The business case: Eni frames advanced computing as a strategic capability across its value chain rather than a standalone technology investment.
- The company says the platform supports:
- Subsurface imaging and geological modeling.
- Optimization of industrial facilities.
- CO₂ storage simulations.
- Development of advanced energy technologies.
- Efficiency improvements in emerging businesses such as biofuels.
- Plasma simulations for magnetic confinement fusion.
- Internal artificial intelligence applications tailored to Eni’s businesses.
- Eni also says the computing ecosystem helps attract external innovation initiatives, citing the experience of its “Call4Innovators” program launched around HPC6.
AI as an industrial enabler. Rather than focusing solely on raw computing power, Eni positions HPC7 as an enabler for increasingly complex predictive models.
- The company says high-performance computing allows it to combine advanced simulations with AI-based applications, accelerating research, industrial processes and decision-making across multiple business lines.
By the numbers: HPC7 is built on HPE Cray EX4000 technology with an AMD-based architecture. Key specifications include:
- 3,480 computing nodes.
- Nearly 14,000 GPUs.
- HPE Slingshot high-speed interconnect operating at 200 Gbps.
- Direct liquid cooling capable of dissipating 96% of generated heat.
- The system has a maximum power consumption of 9.4 MW, including cooling and supporting infrastructure.
Sustainability angle.
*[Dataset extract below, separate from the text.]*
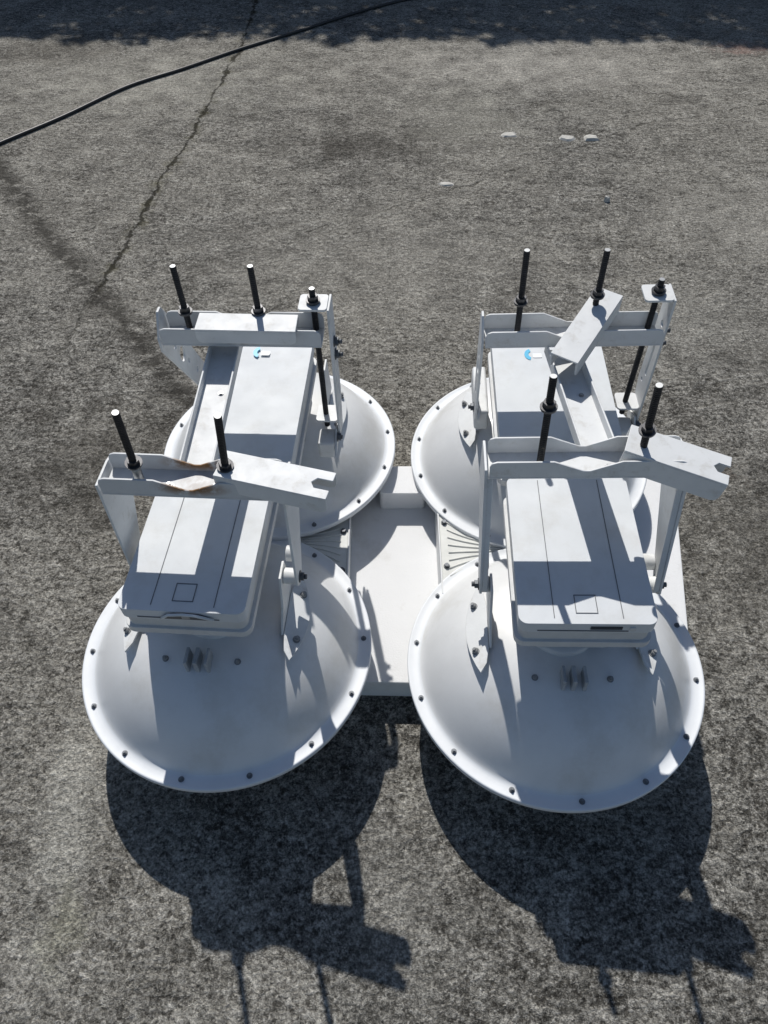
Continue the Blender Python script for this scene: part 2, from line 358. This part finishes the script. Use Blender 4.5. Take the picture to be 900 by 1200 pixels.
# unseen wall and hedge, added to throw the dark band over the far end of the slab
wl = MB().box((-9, 8.3, -.1), (11, 8.5, 2.9)).box((-9.05, 8.25, 2.9), (11.05, 8.55, 2.97))
wo = wl.build('shade_wall', M['wall']); tag(wo, 'unseen tall wall added to shade the far end of the slab', 'wall')
hd = empty('hedge', Matrix.Translation((1, 9.2, 0)), 'unseen dense green hedge added above the wall to shade the far slab', 'hedge')
lf = MB()
for i in range(60000):
    x = random.uniform(-10, 10); top = 4.2 + .34 * noise.noise(Vector((x * .9, 0, 3))) + .16 * noise.noise(Vector((x * 5, 2, 1)))
    z = top - abs(random.gauss(0, .1)) if random.random() < .62 else random.uniform(2.8, top - .02)
    y = random.uniform(-.55, .55)
    q = Matrix.Translation((x, y, z)) @ Matrix.Rotation(random.uniform(0, 6.3), 4, 'Z') @ Matrix.Rotation(random.uniform(-1.2, 1.2), 4, 'X')
    s_ = random.uniform(.035, .07)
    lf.add([(-s_, 0, 0), (0, -s_ * .45, .004), (s_, 0, 0), (0, s_ * .45, .004)], [(0, 1, 2, 3)], q)
me = bpy.data.meshes.new('foliage'); me.from_pydata(lf.v, [], lf.f); me.materials.append(M['leaf'])
fo = bpy.data.objects.new('foliage', me); C.objects.link(fo); fo.parent = hd
st = MB()
for i in range(14):
    x = -9.3 + i * 1.4; st.cyl((x, 0, -.05), (x + .1, 0, 3.2), .07, 8, .03)
st.build('stem', M['bark'], hd)

# ------------------------------------------------------------------ cable
cp = [(-2.9, 2.6), (-2.3, 3.15), (-1.93, 3.64), (-1.69, 3.95), (-1.44, 4.32), (-1.17, 4.57), (-.88, 4.86), (-.54, 5.16), (-.17, 5.5), (.18, 5.76), (.9, 6.2), (2, 6.6)]
cv = []
for i in range(len(cp) - 1):
    p0, p1, p2, p3 = (Vector(cp[max(0, min(len(cp) - 1, i + k))]) for k in (-1, 0, 1, 2))
    for j in range(8):
        t = j / 8; q = .5 * ((2 * p1) + (-p0 + p2) * t + (2 * p0 - 5 * p1 + 4 * p2 - p3) * t * t + (-p0 + 3 * p1 - 3 * p2 + p3) * t ** 3)
        cv.append((q.x, q.y, .0085))
tag(MB().tube(cv, .0085).build('cable', M['cable']), 'long black cable lying across the far left of the slab', 'cable')

# ------------------------------------------------------------------ stone chips
def chip(x, y, sx, sy, h, label, seed, m='chip', grp=None):
    rnd = random.Random(seed); n = 11; ring = []
    for i in range(n):
        a = 2 * math.pi * i / n; k = rnd.uniform(.7, 1.1); ring.append((x + sx * k * math.cos(a), y + sy * k * math.sin(a)))
    mb = MB(); top = [(x + (p[0] - x) * .7, y + (p[1] - y) * .7) for p in ring]
    vs = [(p[0], p[1], -.002) for p in ring] + [(p[0], p[1], h * rnd.uniform(.7, 1.1)) for p in top] + [(x, y, h)]
    fs = [(i, (i + 1) % n, (i + 1) % n + n, i + n) for i in range(n)] + [(i + n, (i + 1) % n + n, 2 * n) for i in range(n)]
    tag(mb.add(vs, fs).build('mortar_chip', M[m]), label, 'chip', grp)
chip(.64, 3.75, .05, .035, .006, 'thin oval mortar flake left of the pale pair', 1, grp='mortar chips on the slab')
chip(.93, 3.71, .045, .035, .010, 'pale mortar flake, left one of the touching pair', 2, grp='mortar chips on the slab')
chip(1.05, 3.71, .05, .035, .012, 'brightest mortar flake, right one of the touching pair', 3, grp='mortar chips on the slab')
chip(1.015, 3.10, .017, .014, .022, 'small rounded pebble lying beyond the right rear antenna', 4, grp='mortar chips on the slab')
chip(.29, 3.25, .045, .02, .005, 'faint flat mortar flake nearest the hairline crack', 5, grp='mortar chips on the slab')

# ------------------------------------------------------------------ foam block
BT = .082
fb = MB()
pc = [(-.45, .73), (.738, .705), (.858, 1.365), (-.42, 1.365)]
fo_ = []
for i, (x, y) in enumerate(pc):      # rounded corners
    a = Vector(pc[i - 1]); b = Vector((x, y)); c = Vector(pc[(i + 1) % 4])
    d0 = (a - b).normalized() * .02; d1 = (c - b).normalized() * .02
    for t in (0, .33, .67, 1): fo_.append(tuple((b + d0) * (1 - t) ** 2 + 2 * t * (1 - t) * b + (b + d1) * t * t))
fb.prism(fo_, .002, BT)
block = fb.build('foam_block', M['foam'], bevel=.014, segs=4)
fs = M['foam'].node_tree.nodes['Principled BSDF']; fs.inputs['Subsurface Weight'].default_value = .25; fs.inputs['Subsurface Scale'].default_value = .02; fs.inputs['Subsurface Radius'].default_value = (1, 1, 1)
MB().prism(rrect(-.012, 1.25, .117, 1.35, .012), BT - .02, .152).build('raised_pad', M['foam'], block, bevel=.012, segs=4)
tag(block, 'low white foam packing slab lying under all four antennas', 'packing foam')

# ------------------------------------------------------------------ antenna parts
RIM = .19
def dome(r): return .155 * (1 - (r / .299) ** 3.5) if r < .299 else 0.
def make_dish(root, drum, ph=0.):
    prof = [(.001, dome(0))]
    prof += [(r, dome(r)) for r in [.01 * i for i in range(1, 29)]]
    prof += [(.286, dome(.286)), (.291, dome(.291)), (.296, dome(.296) + .001), (.300, .0026), (.304, .0006), (.309, 0), (.322, 0), (.3255, .0012), (.3285, .0012), (.33, -.001), (.33, -.013), (.3275, -.0145), (.322, -.0145), (.315, -.006), (.0, -.006)]
    d = MB().lathe(prof, 128).build('reflector', [M['dish'], M['rim']], root)
    for p in d.data.polygons:
        if math.hypot(p.center.x, p.center.y) > .301: p.material_index = 1
    MB().lathe([(0.0, -drum), (.27, -drum), (.288, -drum + .006), (.295, -drum + .02), (.296, -.0065), (.0, -.0065)], 96).build('radome', M['rad'], root)
    for i in range(14):
        a = ph + 2 * math.pi * i / 14 + .11; x, y = .312 * math.cos(a), .312 * math.sin(a)
        b = MB().cyl((x, y, 0), (x, y, .0015), .0062, 14)
        hexa = [(x + .0042 * math.cos(a + k * math.pi / 3), y + .0042 * math.sin(a + k * math.pi / 3)) for k in range(6)]
        b.prism(hexa, .0016, .006)
        b.cyl((x, y, .006), (x, y, .009), .0025, 8)
        b.build('rim_bolt', M['rimbolt'], d)
    return d

def hexbolt(p, ax, r=.009, h=.008, shank=.0, washer=True):
    p = Vector(p); ax = Vector(ax).normalized(); q = ax.to_track_quat('Z', 'Y').to_matrix().to_4x4(); mt = Matrix.Translation(p) @ q
    b = MB()
    if washer: b.cyl((0, 0, 0), (0, 0, .002), r * 1.35, 18, mtx=mt)
    b.prism([(r * math.cos(k * math.pi / 3), r * math.sin(k * math.pi / 3)) for k in range(6)], .0021 if washer else 0, h, mt)
    if shank: b.cyl((0, 0, h), (0, 0, h + shank), r * .55, 12, mtx=mt)
    return b

def channel(L0, L1, wd, fl, t=.004, up=True, notch=.5, notch_w=.055, slots=(), ends=(0, 0)):
    """sheet steel U channel along x, web centred on y=0 at z=0; V notch in both flanges"""
    s = 1 if up else -1; mb = MB(); h = wd / 2; cx = (L0 + L1) / 2
    out = [(L0, -h), (L1, -h)]
    if ends[1]: out += [(L1, -.011), (L1 - ends[1], -.011), (L1 - ends[1] - .008, 0), (L1 - ends[1], .011), (L1, .011)]
    out += [(L1, h), (L0, h)]
    if ends[0]: out += [(L0, .011), (L0 + ends[0], .011), (L0 + ends[0] + .008, 0), (L0 + ends[0], -.011), (L0, -.011)]
    mb.prism(out, -t / 2, t / 2, holes=[list(reversed(q)) for q in slots])
    r = .012; dz = fl * notch
    a = [(L0, 0), (L1, 0), (L1, fl - r), (L1 - r * .3, fl - r * .3), (L1 - r, fl)]
    b = [(L0 + r, fl), (L0 + r * .3, fl - r * .3), (L0, fl - r)]
    if notch: a += [(cx + notch_w + .004, fl), (cx + .006, fl - dz), (cx - .006, fl - dz), (cx - notch_w - .004, fl)]
    poly = a + b
    if not up: poly = [(x, -z) for x, z in reversed(poly)]
    off = t / 2 * s
    poly = [(x, z + off * .98) for x, z in poly]
    mb.prism(poly, -h, -h + t, XZ(0)); mb.prism(poly, h - t, h, XZ(0))
    return mb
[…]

Beyond computing performance, HPC7 also ranked 11th worldwide in the Green500, which measures supercomputer energy efficiency.
- According to Eni, the system achieves 65.426 GFlops/W, placing it first among machines in its category.
- Both HPC6 and HPC7 operate inside Eni’s Green Data Center, which the company says combines high computing performance with energy-efficient infrastructure through liquid-cooling technology.
What they’re saying: CEO Claudio Descalzi said the deployment of HPC7 demonstrates how supercomputing and predictive technologies are becoming integral to the company’s energy strategy.
- “The transition toward increasingly secure, affordable and cleaner energy from both traditional and renewable sources cannot take place without profound technological progress,” Descalzi said.
- “The adoption of supercomputing and predictive technologies across every activity is fundamental to developing new energy solutions, reducing emissions, maximizing efficiency in exploration and production, and creating value.”
- He added that the rapid deployment of HPC7 strengthens Eni’s digital ecosystem and supports the company’s path toward Net Zero while reinforcing its competitive position.
The bottom line: For Eni, HPC7 is more than a faster supercomputer. The company is positioning exascale computing as core industrial infrastructure, supporting exploration, artificial intelligence, carbon management and next-generation energy technologies while seeking to translate computing power into operational and competitive advantages.